Y Dios, terrible en su eficacia, creó al mundo y "sintió durar la eternidad (...) sintió sus palmas unidas como si formaran una cesta desbordante. Y trató de crear seres. Primero creó el Árbol: mil potencias difusas anudadas en un tronco soberano, abierto en mil ramas creadoras, cargadas de astros clamores y nidos, colmadas de cielos y vientos. El Árbol sería la forma del mundo. Dios lo amó y lo hizo divino". (Pág. 11)
Al leer a Hersch, la creación se expande. La imagen nos une a la filosofía como prosa, como verbo, como Dios. La reflexión de la libertad está ligada al ser del sí mismo que se conoce, que experimenta, que decae y se regocija en las faltas que lo llevan a creer y a crear. De vez en cuando 'Dios está contra Dios'.
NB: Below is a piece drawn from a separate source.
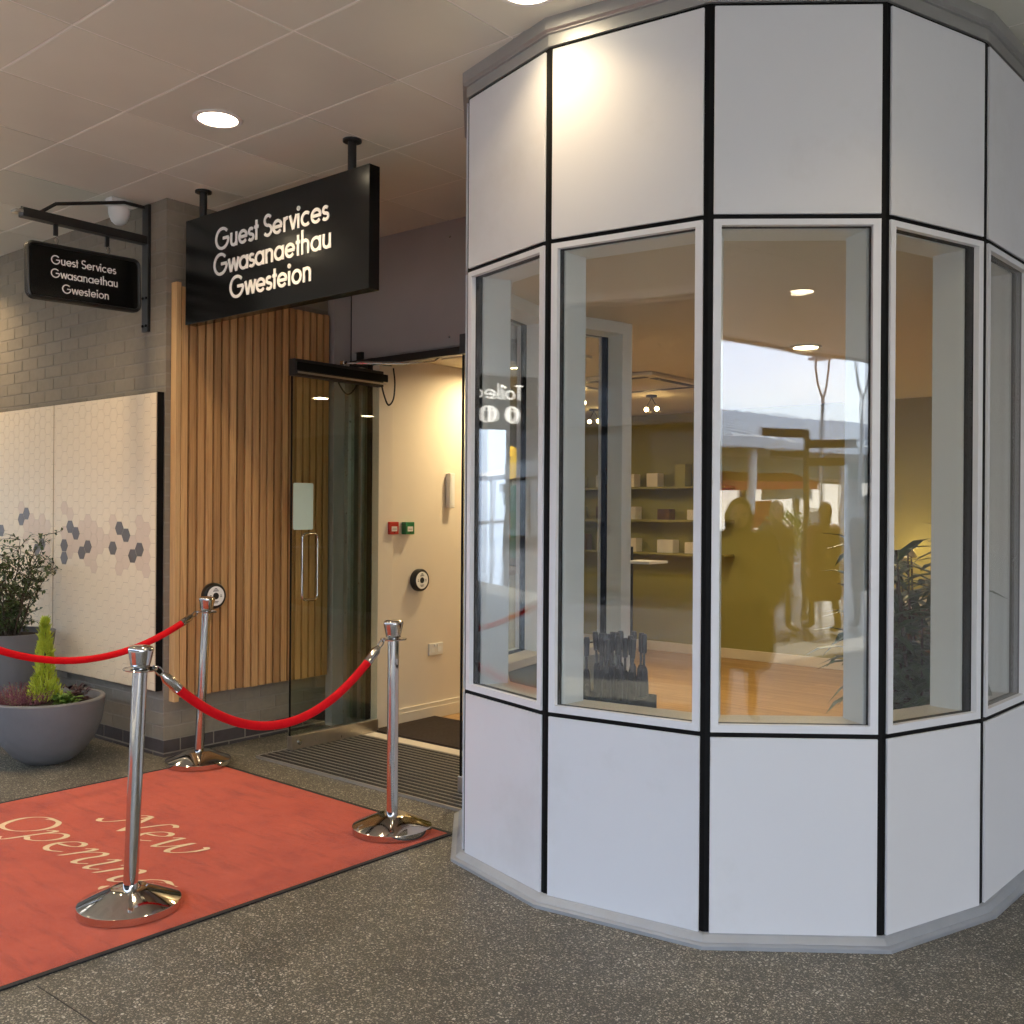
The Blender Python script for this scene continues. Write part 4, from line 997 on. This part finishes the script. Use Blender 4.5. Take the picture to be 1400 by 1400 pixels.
# tall planter with shrub
TP = Vector((-6.62, 2.92, 0))
tp = thing('tall_planter', 'tall grey tapered planter at the left edge behind the bowl', 'planter', TP)
MB().lathe([(.20, 0), (.205, .01), (.285, .69), (.288, .70), (.265, .70), (.262, .66)], TP, 44).build('pot', 'bowl', tp)
MB().lathe([(.262, .665), (.15, .672), (1e-4, .675)], TP, 26).build('soil', 'soil', tp)
sh = thing('potted_shrub', 'dark small-leaved evergreen shrub in the tall planter', 'shrub', TP+Vector((0, 0, .67)))
stm = MB(); lf = MB()
for k in range(24):
    a = rnd.uniform(0, 6.283); base = TP+Vector((.10*math.cos(a)*rnd.random(), .10*math.sin(a)*rnd.random(), .66))
    ln = rnd.uniform(.38, .68); out = rnd.uniform(.10, .30); pts = []
    for j in range(9):
        t_ = j/8; pts.append(base+Vector((math.cos(a)*out*t_**1.3, math.sin(a)*out*t_**1.3, ln*t_))+rdir()*.018*t_)
    stm.tube(pts, [.006*(1-.75*j/8) for j in range(9)], 5)
    for j in range(1, 9):
        for b_ in range(2):
            p = pts[j]; d = rdir(-.1, .8); l2 = rnd.uniform(.05, .13); e = p+d*l2
            stm.tube([p, (p+e)/2+rdir()*.01, e], [.0025, .002, .001], 4)
            for q in range(9):
                t_ = .15+.85*q/8; leaf(lf, p+d*l2*t_, d*.5+rdir()*.9, (0, 0, 1), rnd.uniform(.022, .038), rnd.uniform(.012, .019), 0, .3)
stm.build('stems', 'bark', sh); lf.build('foliage', 'leaf_dark', sh, kind='stuff')

# ================================================================== DOWNLIGHTS under the canopy
def downlight(x, y, lab, z=CEIL, r=.093, name='ceiling_downlight', watt=LAMP_W, glowm='lamp_glow', group='round downlights in the canopy ceiling', col=(1, .74, .44), spot=128):
    t = thing(name, lab, 'downlight', (x, y, z), group)
    MB().lathe([(r+.024, -.0015), (r+.024, -.006), (r+.010, -.010), (r, -.007), (r, -.002)], (x, y, z), 40).build('trim_ring', 'white_plastic', t)
    MB().lathe([(r-.001, -.002), (r-.001, -.0045), (1e-4, -.0065)], (x, y, z), 36).build('lens', glowm, t)
    l = bpy.data.lights.new('lamp', 'AREA'); l.shape = 'DISK'; l.size = r*1.8; l.energy = watt; l.color = col; l.spread = R(spot)
    o = bpy.data.objects.new('lamp', l); COL.objects.link(o); o.parent = t; o.location = (0, 0, -.012)
    return t
LX = [-7.9, -5.62, -4.146, -2.246, -.344, 1.56, 3.46]
LABS = ['round warm downlight in the ceiling left of the near one', 'second round downlight left along the canopy', 'round warm downlight in the ceiling before the large hanging sign', 'round warm downlight in the ceiling right above the bay panel',
        'round downlight in the ceiling right of the bay', 'downlight over the pavement right of the photographer', 'farthest downlight along the canopy to the right']
for x, lb in zip(LX, LABS): downlight(x, 2.21 if x == -5.62 else 2.80, lb, watt=LAMP_W*(1.3 if x < -5 else .30 if x == -2.246 else .45 if x > -1 else 1))
for x, lb in zip([-6.9, -3.1, .75, 2.62, 4.5], ['outer-row downlight far left along the street edge', 'outer-row downlight above the red mat', 'outer-row downlight behind the viewer', 'outer-row downlight mirrored in the front window', 'outer-row downlight farther right along the street edge']):
    downlight(x, .12, lb, watt=LAMP_W*.6)

# ================================================================== ROOM CONTENTS
for k, (x, y, lb) in enumerate([(-4.62, 5.66, 'round downlight in the lobby ceiling'), (-2.6, 6.1, 'round downlight in the room ceiling behind the bay'), (-4.2, 7.7, 'round downlight in the middle of the room ceiling'), (-1.6, 7.6, 'round downlight at the right of the room ceiling'),
                                 (-6.4, 7.2, 'round downlight at the left of the room ceiling'), (-6.8, 5.6, 'round downlight behind the lobby wall')]):
    downlight(x, y, lb, RZ, .075, 'room_downlight', ROOM_W*(1.3 if 'lobby ceiling' in lb else 1), 'room_glow', 'round downlights in the room ceiling', (1, .76, .42), 170)
ac = thing('air_conditioner', 'square ceiling cassette air conditioner in the room', 'air conditioner', (-4.4, 6.9, RZ))
B((-4.85, 6.45, RZ-.03), (-3.95, 7.35, RZ-.001)).build('body', 'room_ceiling', ac, bevel=.006)
for a, b in (((-4.75, 6.50, RZ-.034), (-4.05, 6.56, RZ-.0302)), ((-4.75, 7.24, RZ-.034), (-4.05, 7.30, RZ-.0302)), ((-4.80, 6.6, RZ-.034), (-4.74, 7.2, RZ-.0302)), ((-4.06, 6.6, RZ-.034), (-4.0, 7.2, RZ-.0302))): B(a, b).build('slot', 'dark_metal', ac)
for k, (x, y, lb) in enumerate([(-4.78, 7.8, 'small twin pendant bulb at the right before the olive wall'), (-5.02, 7.0, 'small twin pendant bulb at the left before the olive wall'), (-5.9, 8.5, 'small twin pendant bulb farthest back by the olive wall')]):
    t = thing('twin_pendant', lb, 'pendant', (x, y, RZ), 'twin pendant bulbs')
    MB().lathe([(.05, -.018), (.05, -.001)], (x, y, RZ), 16).build('rose', 'black_paint', t)
    for s in (-1, 1):
        MB().tube([(x, y, RZ-.018), (x+s*.05, y, RZ-.10)], .004, 6).build('rod', 'black_paint', t)
        MB().ball((x+s*.055, y, RZ-.125), .020, 8).build('bulb', 'bulb_glow', t)
# umbrella stand just inside the bay
UX, UY = -2.66, 4.03
us = thing('umbrella_stand', 'black square bin holding folded umbrellas inside the bay', 'umbrella stand', (UX, UY, 0))
q = MB()
for a, b in (((-.15, -.13, 0), (.15, -.12, .62)), ((-.15, .12, 0), (.15, .13, .62)), ((-.15, -.12, 0), (-.14, .12, .62)), ((.14, -.12, 0), (.15, .12, .62)), ((-.14, -.12, 0), (.14, .12, .015))):
    q.box((UX+a[0], UY+a[1], a[2]+.002), (UX+b[0], UY+b[1], b[2]))
q.build('bin', 'umbrella_cloth', us)
um = None
k = 0
for i in range(6):
    for j in range(3):
        x = UX-.115+.046*i; y = UY-.08+.08*j; hgt = rnd.uniform(-.03, .03)
        if um is None:
            um = thing('folded_umbrella', 'folded black umbrella standing in the black bin', 'umbrella', (x, y, .02), 'folded black umbrellas in the bin')
            MB().lathe([(.004, 0), (.012, .05), (.019, .3), (.022, .62), (.017, .70), (.010, .72)], (x, y, .02), 10).build('canopy', 'umbrella_cloth', um)
            MB().lathe([(.006, .72), (.006, .78), (.013, .785), (.015, .86), (.012, .875), (1e-4, .876)], (x, y, .02), 10).build('handle', 'black_paint', um)
            u_ = um
        else: u_ = dup(um, (x, y, .02+hgt*.5+.015)); u_.rotation_euler = (rnd.uniform(-.05, .05), rnd.uniform(-.05, .05), rnd.uniform(0, 3))
# leafy pot plant behind the fourth face
PP = Vector((-1.44, 4.70, 0))
ip = thing('room_plant', 'dense dark broad-leaved pot plant inside the bay window', 'plant', PP)
MB().lathe([(.15, 0), (.19, .34), (.20, .36), (.18, .36), (.175, .32), (1e-4, .32)], PP, 28).build('pot', 'white_plastic', ip)
s_ = MB(); l_ = MB()
for k in range(64):
    a = rnd.uniform(0, 6.283); out = rnd.uniform(.02, .27); top = rnd.uniform(.75, 1.42); b0 = PP+Vector((.06*math.cos(a), .06*math.sin(a), .32))
    pts = [b0+Vector((math.cos(a)*out*t_, math.sin(a)*out*t_, (top-.32)*t_)) for t_ in (0, .35, .7, 1)]
    s_.tube(pts, [.008, .007, .006, .004], 5)
    for j in range(16):
        t_ = .15+.85*j/15; p = pts[0].lerp(pts[3], t_); d = rdir(-.25, .75); leaf(l_, p, d, (0, 0, 1), rnd.uniform(.15, .27), rnd.uniform(.035, .065), 0, .7)
s_.build('stems', 'bark', ip); l_.build('leaves', 'leaf_room', ip, kind='stuff')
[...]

Estos escritos son letra y silencio. Se encuentra la imagen, se piensa en ella, se siente, se olvida, se comprende. De repente 'Eva surge' o emerge. La Eva que aquí se presenta, nos llega de la piedra, no de la arcilla. En su eternidad 'Eva coge la manzana, que todavía cuelga del árbol'. (Pág. 20)
La manzana libre de pecado nos enseña la culpa y con los ojos abiertos, Eva toca la luz del mundo. Luego, la humanidad se sorprende en un combate de dragones y se nos dice que 'solo sabemos amar lo mortal, lo que podemos perder. Aquello de lo que podemos ser separados'. (Pág. 69)
"Sin ella, nada habría comenzado. Nadie habría muerto ni vivido. Nadie habría escogido ni amado. Sin ella, la eternidad vertical jamás hubiera devenido el acontecimiento presente, que separa el peso del pasado y los posibles futuros". (Pág. 24)
Así, Eva como nacimiento, nos ha traído el primer gesto de la conciencia: la revelación del ser en el regalo de un mordisco.